SUPPLIED MATERIAL:

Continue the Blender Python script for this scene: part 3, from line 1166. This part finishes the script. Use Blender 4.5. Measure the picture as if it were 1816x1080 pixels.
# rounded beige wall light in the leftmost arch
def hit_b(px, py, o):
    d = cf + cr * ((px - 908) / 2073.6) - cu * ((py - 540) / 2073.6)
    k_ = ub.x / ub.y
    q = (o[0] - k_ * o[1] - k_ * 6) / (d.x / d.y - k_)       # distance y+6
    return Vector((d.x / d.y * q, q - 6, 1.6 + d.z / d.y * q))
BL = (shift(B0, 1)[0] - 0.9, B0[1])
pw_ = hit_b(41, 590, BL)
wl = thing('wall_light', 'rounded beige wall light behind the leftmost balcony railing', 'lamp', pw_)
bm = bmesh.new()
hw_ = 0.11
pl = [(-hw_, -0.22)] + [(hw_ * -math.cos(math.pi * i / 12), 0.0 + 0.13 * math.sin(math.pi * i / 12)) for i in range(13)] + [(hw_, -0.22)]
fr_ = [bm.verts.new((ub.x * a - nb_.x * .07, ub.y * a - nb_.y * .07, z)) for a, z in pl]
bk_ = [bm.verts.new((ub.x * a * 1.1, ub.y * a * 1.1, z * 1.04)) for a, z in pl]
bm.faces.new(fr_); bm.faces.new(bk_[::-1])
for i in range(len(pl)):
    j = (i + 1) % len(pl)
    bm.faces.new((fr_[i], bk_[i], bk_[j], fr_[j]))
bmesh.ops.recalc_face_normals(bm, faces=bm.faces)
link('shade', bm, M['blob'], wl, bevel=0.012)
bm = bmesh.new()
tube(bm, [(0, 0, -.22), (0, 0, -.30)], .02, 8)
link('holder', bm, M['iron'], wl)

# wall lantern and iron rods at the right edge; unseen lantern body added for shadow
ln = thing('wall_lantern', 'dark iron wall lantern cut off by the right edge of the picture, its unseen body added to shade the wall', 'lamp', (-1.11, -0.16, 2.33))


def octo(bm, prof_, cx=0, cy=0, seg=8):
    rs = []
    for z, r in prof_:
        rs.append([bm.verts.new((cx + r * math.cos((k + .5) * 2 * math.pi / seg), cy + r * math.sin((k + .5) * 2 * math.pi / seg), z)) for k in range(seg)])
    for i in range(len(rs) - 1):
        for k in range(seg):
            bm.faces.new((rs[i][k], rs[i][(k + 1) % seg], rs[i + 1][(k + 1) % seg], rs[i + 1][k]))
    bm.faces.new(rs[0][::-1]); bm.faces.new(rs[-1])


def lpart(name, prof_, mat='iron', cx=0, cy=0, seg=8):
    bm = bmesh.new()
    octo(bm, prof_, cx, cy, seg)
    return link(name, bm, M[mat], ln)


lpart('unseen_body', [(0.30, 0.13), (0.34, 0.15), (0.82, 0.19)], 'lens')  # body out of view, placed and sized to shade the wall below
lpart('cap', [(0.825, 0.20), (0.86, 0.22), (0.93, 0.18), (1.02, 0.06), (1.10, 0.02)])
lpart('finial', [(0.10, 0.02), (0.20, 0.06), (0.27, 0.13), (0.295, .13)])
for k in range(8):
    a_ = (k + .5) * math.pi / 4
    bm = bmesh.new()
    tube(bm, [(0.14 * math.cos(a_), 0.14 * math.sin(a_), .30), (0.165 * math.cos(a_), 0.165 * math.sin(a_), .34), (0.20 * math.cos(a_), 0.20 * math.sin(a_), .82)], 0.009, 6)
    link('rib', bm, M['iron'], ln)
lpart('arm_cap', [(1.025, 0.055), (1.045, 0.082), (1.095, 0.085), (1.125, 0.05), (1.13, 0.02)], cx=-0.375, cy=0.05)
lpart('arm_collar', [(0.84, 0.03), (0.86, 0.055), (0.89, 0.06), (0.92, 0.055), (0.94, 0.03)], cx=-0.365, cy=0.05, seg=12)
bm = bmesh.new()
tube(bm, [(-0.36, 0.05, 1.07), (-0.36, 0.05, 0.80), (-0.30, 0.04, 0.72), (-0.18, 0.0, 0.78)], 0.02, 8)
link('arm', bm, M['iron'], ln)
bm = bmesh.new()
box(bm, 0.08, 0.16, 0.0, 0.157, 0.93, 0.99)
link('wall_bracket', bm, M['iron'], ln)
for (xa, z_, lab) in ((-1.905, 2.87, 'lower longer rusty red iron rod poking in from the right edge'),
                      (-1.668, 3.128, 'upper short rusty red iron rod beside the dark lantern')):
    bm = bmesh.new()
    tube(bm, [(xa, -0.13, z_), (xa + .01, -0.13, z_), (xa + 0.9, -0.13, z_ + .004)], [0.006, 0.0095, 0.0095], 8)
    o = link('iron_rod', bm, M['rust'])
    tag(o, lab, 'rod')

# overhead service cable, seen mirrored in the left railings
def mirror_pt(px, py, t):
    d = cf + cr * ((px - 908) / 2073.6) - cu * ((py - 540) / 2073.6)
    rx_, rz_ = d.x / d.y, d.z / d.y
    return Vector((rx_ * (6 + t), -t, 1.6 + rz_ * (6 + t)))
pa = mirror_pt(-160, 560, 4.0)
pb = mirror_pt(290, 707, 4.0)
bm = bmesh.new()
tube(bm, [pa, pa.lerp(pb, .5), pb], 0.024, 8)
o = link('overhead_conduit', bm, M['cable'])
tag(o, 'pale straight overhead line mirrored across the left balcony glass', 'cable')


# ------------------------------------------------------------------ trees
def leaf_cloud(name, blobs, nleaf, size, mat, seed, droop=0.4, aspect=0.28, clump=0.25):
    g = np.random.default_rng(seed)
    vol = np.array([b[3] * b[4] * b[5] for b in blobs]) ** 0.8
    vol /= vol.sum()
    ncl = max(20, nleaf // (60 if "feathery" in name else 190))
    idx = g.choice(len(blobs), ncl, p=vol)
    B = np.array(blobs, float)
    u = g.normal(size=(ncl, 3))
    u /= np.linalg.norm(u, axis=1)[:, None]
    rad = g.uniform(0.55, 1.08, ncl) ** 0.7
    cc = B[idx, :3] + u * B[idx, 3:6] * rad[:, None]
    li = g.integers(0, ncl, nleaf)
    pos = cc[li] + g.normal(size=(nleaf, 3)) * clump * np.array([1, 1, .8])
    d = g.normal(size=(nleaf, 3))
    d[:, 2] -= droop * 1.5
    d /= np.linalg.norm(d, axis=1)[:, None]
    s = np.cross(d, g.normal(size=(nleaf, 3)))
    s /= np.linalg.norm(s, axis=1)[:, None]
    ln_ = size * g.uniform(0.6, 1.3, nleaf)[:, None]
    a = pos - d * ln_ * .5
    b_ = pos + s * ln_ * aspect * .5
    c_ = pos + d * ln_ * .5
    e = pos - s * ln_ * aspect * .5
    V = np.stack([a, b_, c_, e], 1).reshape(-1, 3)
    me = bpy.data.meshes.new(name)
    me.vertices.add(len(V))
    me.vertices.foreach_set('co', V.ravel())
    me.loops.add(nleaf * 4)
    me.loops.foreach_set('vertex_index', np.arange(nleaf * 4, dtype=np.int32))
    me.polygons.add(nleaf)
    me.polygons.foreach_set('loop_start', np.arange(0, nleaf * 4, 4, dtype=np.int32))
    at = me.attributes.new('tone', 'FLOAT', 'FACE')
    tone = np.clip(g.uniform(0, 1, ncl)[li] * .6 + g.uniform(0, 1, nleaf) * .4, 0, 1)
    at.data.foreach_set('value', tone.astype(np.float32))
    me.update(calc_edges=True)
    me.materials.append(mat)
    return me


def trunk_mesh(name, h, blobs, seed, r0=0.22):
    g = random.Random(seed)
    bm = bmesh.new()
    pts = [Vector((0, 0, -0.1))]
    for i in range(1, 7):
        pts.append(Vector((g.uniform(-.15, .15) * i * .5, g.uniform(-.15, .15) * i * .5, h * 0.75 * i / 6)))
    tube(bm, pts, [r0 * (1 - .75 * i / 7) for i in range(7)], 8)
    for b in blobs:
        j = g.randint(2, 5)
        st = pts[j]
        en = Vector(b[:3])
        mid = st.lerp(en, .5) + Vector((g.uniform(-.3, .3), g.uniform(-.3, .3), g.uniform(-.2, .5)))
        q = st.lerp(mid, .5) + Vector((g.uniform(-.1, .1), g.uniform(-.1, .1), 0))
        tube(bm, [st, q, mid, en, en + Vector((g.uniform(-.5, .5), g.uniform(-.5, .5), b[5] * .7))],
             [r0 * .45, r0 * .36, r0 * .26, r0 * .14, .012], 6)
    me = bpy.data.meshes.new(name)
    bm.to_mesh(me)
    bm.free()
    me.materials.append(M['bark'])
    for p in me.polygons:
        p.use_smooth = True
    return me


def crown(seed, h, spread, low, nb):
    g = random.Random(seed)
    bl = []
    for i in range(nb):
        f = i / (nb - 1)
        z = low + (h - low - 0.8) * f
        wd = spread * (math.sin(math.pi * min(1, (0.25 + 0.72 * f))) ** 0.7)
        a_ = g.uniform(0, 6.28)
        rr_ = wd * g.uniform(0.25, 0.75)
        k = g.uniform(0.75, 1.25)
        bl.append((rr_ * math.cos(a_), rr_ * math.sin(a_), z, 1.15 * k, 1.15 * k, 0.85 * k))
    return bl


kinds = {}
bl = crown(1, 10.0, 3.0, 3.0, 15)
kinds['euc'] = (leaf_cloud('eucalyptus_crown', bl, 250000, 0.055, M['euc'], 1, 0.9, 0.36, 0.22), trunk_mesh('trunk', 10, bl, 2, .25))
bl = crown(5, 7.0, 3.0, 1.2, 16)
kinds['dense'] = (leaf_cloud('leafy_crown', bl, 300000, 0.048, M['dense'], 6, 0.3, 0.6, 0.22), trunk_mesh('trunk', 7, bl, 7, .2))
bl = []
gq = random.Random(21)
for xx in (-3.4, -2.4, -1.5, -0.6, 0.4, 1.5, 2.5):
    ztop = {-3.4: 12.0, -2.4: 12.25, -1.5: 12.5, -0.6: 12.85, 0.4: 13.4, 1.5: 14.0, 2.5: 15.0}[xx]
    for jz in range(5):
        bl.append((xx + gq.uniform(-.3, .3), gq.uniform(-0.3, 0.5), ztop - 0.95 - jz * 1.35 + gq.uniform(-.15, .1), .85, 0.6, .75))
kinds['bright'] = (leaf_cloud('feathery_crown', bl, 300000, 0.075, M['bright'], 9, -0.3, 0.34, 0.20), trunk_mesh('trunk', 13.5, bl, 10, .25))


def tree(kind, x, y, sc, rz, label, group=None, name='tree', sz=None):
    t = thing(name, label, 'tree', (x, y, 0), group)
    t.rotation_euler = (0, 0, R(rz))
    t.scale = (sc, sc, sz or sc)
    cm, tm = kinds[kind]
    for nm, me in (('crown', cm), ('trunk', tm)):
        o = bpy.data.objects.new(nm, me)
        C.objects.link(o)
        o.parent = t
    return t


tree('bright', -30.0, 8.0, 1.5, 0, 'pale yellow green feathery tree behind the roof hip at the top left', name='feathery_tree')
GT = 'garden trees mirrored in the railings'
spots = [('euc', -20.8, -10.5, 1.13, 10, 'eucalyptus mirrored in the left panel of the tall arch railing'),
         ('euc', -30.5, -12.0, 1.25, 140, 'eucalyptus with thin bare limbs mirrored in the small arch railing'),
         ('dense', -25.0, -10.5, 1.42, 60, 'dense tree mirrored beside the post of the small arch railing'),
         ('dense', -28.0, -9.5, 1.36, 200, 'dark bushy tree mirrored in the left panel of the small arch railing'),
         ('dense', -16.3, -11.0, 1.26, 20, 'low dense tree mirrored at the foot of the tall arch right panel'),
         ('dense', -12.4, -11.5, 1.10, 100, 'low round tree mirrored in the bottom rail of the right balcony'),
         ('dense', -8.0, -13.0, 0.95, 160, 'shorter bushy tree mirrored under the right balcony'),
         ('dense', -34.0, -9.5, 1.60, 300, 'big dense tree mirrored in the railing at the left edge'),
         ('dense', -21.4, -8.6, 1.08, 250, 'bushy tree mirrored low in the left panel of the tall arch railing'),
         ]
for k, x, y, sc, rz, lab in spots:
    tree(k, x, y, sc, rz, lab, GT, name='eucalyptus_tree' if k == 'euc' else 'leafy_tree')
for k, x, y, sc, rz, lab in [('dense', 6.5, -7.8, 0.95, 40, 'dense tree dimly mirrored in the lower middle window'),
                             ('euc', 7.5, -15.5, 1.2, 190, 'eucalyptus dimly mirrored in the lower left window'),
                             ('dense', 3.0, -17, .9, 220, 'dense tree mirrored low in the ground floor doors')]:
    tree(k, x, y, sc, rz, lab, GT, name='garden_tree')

DIRECTIVE: Copy all lines from the material that include "picture".

CORRECT OUTPUT:
Continue the Blender Python script for this scene: part 3, from line 1166. This part finishes the script. Use Blender 4.5. Measure the picture as if it were 1816x1080 pixels.
ln = thing('wall_lantern', 'dark iron wall lantern cut off by the right edge of the picture, its unseen body added to shade the wall', 'lamp', (-1.11, -0.16, 2.33))